On Fri, 6 Sep 2002, cedie boyet alben benavente alteza wrote:

> Does anybody know how to install CD-writer on a linux machine using the usb 
> port?

You need to enable support for usb, usb-storage, scsi, scsi-generic in
your kernel.  (Please read both CD-WRITING howto and USB howto).
Then you need the cdrtools package (old name "cdrecord").

Then, hopefully, the following incantations should work:

mknod /dev/sg$i c 21 $i  # for i in 0,1,2,..,20.
modprobe scsi_mod
modprobe usb-ohci / usb-uhci
modprobe usb-storage
modprobe sr_mod
modprobe sg

To prepare a data CD image, you give the following command:
mkisofs -v -R -V label -o output.iso /sourcedir
# you need -b ... and -c ... for a bootable data CD.

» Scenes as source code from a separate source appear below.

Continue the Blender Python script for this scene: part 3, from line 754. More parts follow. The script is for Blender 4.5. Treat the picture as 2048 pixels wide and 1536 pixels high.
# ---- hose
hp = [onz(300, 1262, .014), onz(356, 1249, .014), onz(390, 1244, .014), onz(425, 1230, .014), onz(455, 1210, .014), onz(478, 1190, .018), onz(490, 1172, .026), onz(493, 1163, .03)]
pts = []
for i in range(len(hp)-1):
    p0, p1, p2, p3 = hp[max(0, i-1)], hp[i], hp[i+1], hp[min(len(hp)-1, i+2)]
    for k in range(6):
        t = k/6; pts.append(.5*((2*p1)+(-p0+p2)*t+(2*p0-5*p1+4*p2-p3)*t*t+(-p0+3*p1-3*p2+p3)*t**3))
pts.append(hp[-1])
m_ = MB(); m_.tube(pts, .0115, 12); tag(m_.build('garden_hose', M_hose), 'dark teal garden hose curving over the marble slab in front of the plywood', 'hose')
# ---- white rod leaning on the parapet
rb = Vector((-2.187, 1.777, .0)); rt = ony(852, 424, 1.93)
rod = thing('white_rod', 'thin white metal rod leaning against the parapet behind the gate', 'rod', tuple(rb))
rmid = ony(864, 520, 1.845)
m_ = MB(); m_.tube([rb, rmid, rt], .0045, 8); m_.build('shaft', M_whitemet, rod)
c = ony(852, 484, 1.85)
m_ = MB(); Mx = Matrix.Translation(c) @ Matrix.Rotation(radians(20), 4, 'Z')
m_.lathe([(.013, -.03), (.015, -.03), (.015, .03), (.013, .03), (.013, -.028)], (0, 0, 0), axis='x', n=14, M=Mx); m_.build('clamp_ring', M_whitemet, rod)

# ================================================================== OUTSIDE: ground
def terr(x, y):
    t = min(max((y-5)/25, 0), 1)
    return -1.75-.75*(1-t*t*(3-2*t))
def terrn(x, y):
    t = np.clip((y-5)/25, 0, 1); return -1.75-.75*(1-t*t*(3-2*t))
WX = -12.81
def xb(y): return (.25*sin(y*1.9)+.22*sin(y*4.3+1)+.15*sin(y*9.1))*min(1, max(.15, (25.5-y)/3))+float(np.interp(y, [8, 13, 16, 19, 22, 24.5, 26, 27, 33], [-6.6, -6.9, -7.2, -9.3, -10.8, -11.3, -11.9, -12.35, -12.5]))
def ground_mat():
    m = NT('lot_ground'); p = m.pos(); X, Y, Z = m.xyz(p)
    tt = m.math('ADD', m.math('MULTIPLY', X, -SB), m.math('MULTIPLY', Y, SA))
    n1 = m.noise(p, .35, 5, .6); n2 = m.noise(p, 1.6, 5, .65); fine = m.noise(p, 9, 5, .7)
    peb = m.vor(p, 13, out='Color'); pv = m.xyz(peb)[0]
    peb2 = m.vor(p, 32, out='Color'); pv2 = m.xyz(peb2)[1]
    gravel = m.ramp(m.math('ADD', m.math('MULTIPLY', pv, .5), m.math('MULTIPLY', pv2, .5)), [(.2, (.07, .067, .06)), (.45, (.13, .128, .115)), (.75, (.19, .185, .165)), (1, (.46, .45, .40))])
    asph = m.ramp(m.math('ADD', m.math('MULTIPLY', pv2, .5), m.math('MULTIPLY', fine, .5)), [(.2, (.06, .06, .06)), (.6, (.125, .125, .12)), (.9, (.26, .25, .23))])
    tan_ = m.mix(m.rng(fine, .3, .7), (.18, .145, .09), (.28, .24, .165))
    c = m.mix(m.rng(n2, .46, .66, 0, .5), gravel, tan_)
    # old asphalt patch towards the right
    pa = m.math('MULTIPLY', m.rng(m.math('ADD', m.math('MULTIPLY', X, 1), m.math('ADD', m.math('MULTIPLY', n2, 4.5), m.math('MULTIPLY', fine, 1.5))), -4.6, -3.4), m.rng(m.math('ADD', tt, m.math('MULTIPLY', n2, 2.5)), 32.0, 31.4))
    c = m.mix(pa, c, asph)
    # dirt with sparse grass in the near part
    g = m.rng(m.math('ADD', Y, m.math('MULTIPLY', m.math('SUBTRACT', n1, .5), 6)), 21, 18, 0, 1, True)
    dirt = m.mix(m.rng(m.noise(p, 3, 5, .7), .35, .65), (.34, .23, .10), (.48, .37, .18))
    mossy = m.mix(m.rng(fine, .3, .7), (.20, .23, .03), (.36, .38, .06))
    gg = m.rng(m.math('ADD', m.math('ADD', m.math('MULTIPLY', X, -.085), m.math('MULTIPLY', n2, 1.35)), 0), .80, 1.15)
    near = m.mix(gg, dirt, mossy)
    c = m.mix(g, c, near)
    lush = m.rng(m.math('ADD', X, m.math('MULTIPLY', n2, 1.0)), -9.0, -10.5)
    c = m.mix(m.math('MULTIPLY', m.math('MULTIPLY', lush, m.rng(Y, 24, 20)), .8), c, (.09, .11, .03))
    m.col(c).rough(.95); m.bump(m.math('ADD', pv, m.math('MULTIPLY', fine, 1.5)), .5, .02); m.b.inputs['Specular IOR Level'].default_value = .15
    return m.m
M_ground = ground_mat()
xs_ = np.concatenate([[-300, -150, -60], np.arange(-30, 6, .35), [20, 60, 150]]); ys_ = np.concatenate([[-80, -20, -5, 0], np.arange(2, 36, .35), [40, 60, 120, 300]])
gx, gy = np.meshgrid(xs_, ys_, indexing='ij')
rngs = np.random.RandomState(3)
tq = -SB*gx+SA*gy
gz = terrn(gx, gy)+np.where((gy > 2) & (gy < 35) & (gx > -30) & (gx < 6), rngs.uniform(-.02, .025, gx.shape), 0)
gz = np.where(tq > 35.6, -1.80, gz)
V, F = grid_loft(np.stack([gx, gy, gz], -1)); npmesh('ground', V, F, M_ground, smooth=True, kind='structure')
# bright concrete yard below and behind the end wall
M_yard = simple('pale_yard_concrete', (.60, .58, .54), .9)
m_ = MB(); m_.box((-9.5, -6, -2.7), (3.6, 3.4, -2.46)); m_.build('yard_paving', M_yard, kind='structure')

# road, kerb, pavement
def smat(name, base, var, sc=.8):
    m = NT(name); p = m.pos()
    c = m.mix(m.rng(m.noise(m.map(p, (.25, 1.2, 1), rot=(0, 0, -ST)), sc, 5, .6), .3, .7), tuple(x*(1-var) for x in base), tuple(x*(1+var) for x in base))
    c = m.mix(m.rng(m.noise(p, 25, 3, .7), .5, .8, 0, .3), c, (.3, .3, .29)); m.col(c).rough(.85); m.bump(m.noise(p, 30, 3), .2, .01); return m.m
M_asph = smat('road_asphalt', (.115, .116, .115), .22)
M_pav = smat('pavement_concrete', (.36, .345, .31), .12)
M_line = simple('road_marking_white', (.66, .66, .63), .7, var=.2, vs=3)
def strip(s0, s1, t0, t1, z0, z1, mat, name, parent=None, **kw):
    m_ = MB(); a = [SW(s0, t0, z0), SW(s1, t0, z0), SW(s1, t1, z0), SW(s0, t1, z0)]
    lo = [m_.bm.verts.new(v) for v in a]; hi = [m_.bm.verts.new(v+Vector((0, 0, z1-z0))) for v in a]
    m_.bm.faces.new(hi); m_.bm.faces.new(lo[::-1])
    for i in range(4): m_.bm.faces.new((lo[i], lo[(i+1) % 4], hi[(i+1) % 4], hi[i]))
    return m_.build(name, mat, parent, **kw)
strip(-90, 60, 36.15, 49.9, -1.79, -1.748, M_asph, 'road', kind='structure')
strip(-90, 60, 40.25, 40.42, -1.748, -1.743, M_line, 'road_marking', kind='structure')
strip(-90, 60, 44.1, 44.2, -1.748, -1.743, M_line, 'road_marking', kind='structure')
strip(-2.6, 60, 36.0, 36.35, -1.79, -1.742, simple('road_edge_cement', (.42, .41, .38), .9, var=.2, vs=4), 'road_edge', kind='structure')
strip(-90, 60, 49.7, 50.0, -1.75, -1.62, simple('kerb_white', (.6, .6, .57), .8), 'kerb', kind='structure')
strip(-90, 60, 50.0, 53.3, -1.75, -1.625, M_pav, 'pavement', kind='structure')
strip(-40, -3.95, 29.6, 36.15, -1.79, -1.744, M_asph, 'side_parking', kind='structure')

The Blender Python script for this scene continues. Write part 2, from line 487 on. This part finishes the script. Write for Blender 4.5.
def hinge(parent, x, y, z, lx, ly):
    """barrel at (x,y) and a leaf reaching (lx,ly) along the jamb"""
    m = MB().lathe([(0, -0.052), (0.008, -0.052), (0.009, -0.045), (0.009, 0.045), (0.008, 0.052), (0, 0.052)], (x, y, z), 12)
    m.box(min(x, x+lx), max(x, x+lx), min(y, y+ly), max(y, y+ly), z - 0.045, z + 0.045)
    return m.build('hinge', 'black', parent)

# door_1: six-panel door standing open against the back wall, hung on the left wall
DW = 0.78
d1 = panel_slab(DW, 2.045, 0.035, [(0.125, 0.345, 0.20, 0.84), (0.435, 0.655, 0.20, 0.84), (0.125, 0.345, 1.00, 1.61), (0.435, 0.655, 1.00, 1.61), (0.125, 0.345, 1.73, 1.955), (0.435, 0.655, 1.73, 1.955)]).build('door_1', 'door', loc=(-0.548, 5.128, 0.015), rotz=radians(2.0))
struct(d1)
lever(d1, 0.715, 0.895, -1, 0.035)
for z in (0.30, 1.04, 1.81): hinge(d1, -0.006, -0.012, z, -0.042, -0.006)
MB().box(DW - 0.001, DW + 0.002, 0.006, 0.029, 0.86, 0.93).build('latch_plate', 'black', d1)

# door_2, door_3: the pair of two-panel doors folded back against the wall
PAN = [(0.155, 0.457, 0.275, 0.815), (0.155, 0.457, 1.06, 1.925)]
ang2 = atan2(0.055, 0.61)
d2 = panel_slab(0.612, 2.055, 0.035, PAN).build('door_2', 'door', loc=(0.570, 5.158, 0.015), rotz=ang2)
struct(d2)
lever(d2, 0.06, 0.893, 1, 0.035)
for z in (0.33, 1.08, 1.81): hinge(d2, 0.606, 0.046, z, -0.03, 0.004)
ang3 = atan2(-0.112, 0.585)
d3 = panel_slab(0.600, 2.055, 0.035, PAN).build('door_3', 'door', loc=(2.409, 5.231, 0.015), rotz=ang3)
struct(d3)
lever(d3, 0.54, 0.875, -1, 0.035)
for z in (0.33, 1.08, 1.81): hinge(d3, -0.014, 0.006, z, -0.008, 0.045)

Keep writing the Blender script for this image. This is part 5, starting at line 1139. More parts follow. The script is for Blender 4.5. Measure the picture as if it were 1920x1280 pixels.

To burn the iso image, you give the following command:
cdrecord -v speed=2 dev=0,0,0 -eject -data output.iso
# the 0,0,0 refers to the BUS,ID,LUN reported 
# by the above modprobe's.

To burn a music CD, you need "CDex" to strip tracks from
your favorite audio CD to get MP3s, and "Audacity" (nice name)
to edit these tracks (cut/paste, amplify, etc - reminds
you of CoolEdit!).  Audacity can also write out to wav files.
Then the following command writes these wav files to your
audio CD:
cdrecord -v speed=2 dev=0,0,0 -pad -eject -audio track1.wav tack2.wav ...
If you forget the -pad option, cdrecord reminds you that
audio CDs must be written in multiples of some number like 
2537 bytes so you either use dd to pad your wav files, 
or just let cdrecord do it with the -pad option.

I have not actually tried the modprobes above, since I do not
have a USB CD burner, but I do not think much harm will be done
if you make the wrong modprobes in this case.